Вскоре выяснилось, что музыка реально сокращает тернистый путь к запретным радостям секса. Пока ровесники изнуряли себя мастурбацией, Чиж открывал более яркие интимные ощущения.
— Была у меня потрясающей красоты девушка из Горького, звали ее Оля. У Васьки Солдатова с пятого этажа был роман с ее подругой, и они вдвоем как-то приехали к нему в гости. Я всегда сидел в тени, как засадный полк. Сначала Васька пел на гитаре, хохмил, а потом: «Я-то — ладно, а вот Серега... Серега, спой! Вот, помнишь, эту...»

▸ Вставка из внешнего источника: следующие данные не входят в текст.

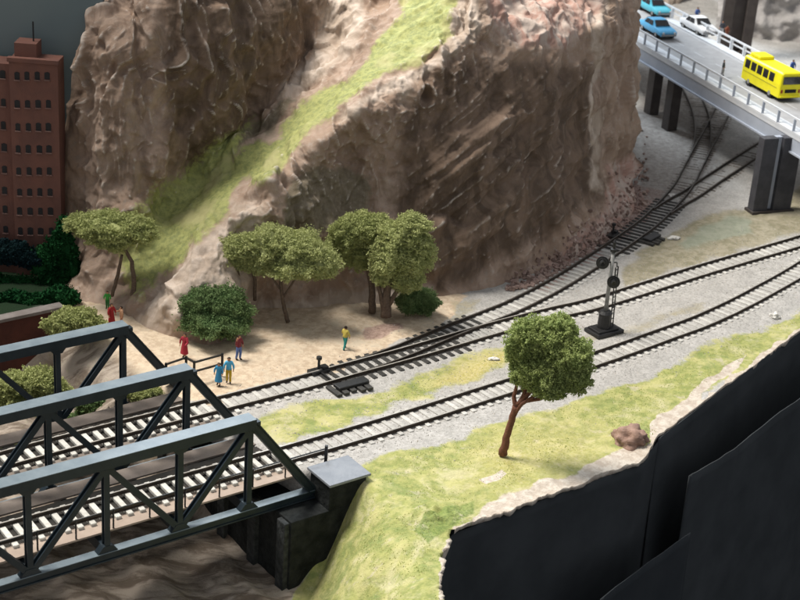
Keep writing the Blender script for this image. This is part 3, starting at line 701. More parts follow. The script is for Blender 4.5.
for a_, e_ in ((0, END[0]), (1, END[1])):
    t0 = SP*a_
    mb = MB(); mb.bar(L_(s_l, t0+3.55, -.42), L_(e_+1.0, t0+3.55, -.42), 3.3, .3); mb.build('deck', M['deckb'], br)
    mb = MB(); mb.bar(L_(s_l, t0+1.45, -.25), L_(e_+.2, t0+1.45, -.25), 1.25, .12); mb.build('walkway', M['walk'] if a_ == 0 else M['walk2'], br)
    mb = MB(); mb.bar(L_(s_l, t0+6.0, -.25), L_(e_+.4, t0+6.0, -.25), 1.3, .12); mb.build('walkway', M['walk2'], br)
    for k in range(0, 6):
        fb = MB(); s_ = HIP[a_]-k*PAN; fb.bar(L_(s_, t0+.4, -.95), L_(s_, t0+SP-.4, -.95), .35, .7); fb.build('floor_beam', M['steel'], br)
hr = MB()
S0 = HIP[0]
for k in range(-9, 3):
    s_ = S0+k*PAN/2+.9
    if s_ > END[0]: continue
    hr.bar(L_(s_, .9, -.3), L_(s_, .9, 1.1), .09, .09)
hr.bar(L_(s_l, .9, 1.05), L_(END[0]+1.6, .9, 1.05), .07, .07)
hr.bar(L_(END[0]+1.6, .9, -.2), L_(END[0]+1.6, .9, 1.25), .2, .2)
hr.build('handrail', M['black'], br)
# abutment
ab = empty('stone_abutment', bp(AF, 0, -7)); tag(ab, 'near-black stone bridge abutment with smooth blue-grey cap slab', 'abutment')
AO = Vector(ab.location)
def prismw(mb, corners, z0, z1, mi=0):
    mb.prism([(c.x-AO.x, c.y-AO.y) for c in corners], z0-AO.z, z1-AO.z, mi)
mb = MB()
cr = [bp(AF, -1.3, 0), bp(AF+5.6, -1.3, 0), bp(AF+5.6, 1.6, 0), bp(AF+3.2, 1.6, 0), bp(END[1]+1.0, 9.5, 0), bp(END[2]+1., 16.5, 0), bp(END[2]-2., 16.5, 0)]
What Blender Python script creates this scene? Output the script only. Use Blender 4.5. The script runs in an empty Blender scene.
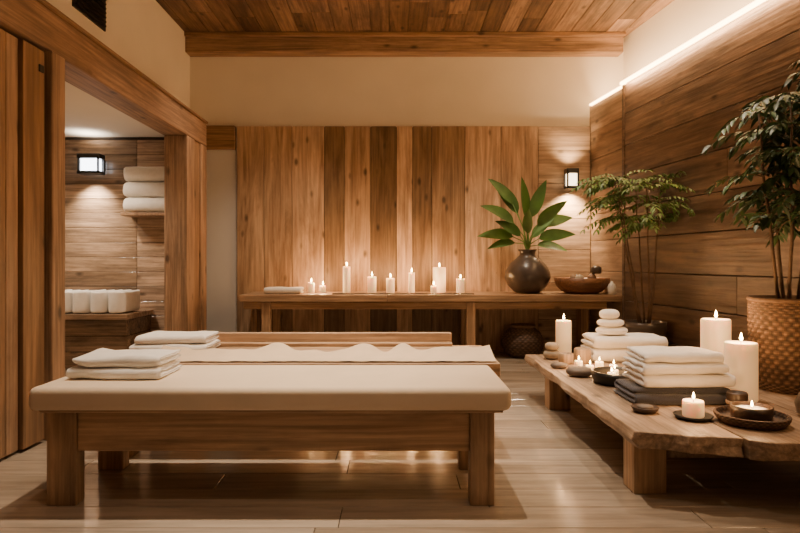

Тогда только что вышла «сорокапятка» Тухманова с песней «Памяти гитариста» на стихи Андрея Вознесенского («Кафе называлось как странная птица “Фламенко”, / Курило кафе и холодную воду глотало, / Была в нем гитара...»). Эта вещь была на редкость сложной не только по гармонии, но и по вокалу, аранжировкам. Тем не менее Чиж «снял» ее тональность в тональность.
— Позже Оля рассказывала кому-то, а я был свидетелем: «Приезжаем с Маринкой к Ваське. Сидит еще какой-то парень. Ну ладно, думаю, пусть сидит. И вдруг он берет гитару, начинает петь, и я понимаю, что пропала!..» Это была, наверное, первая похвала в мой адрес. Я потом ездил к ней в Горький, она училась в 9-м классе, забирал ее из школы. И вот у нее дома я обнаружил пластинку. Смотрю: не по-русски написано — «Erroll Garner [13]. Concert By The Sea». Читаю на обложке состав: фортепиано, контрабас, барабаны. «Так, — говорю, — она же тебе не очень нужна?..» Приезжаю домой, поставил — и п** мне настал!.. Тут я уже не «снимал» — просто слушал. Это очень повлияло на мою манеру игры на фортепиано, равно как и Кит Джарретт. Это люди, у которых импровизация просто из головы идет. А пластинку потом у меня сперли, я очень плакал, переживал...
1978–1979: «Лабух»
Что такое работа в кабаке? Это выносливость плюс бесценное для музыканта качество — работать в любой стадии опьянения.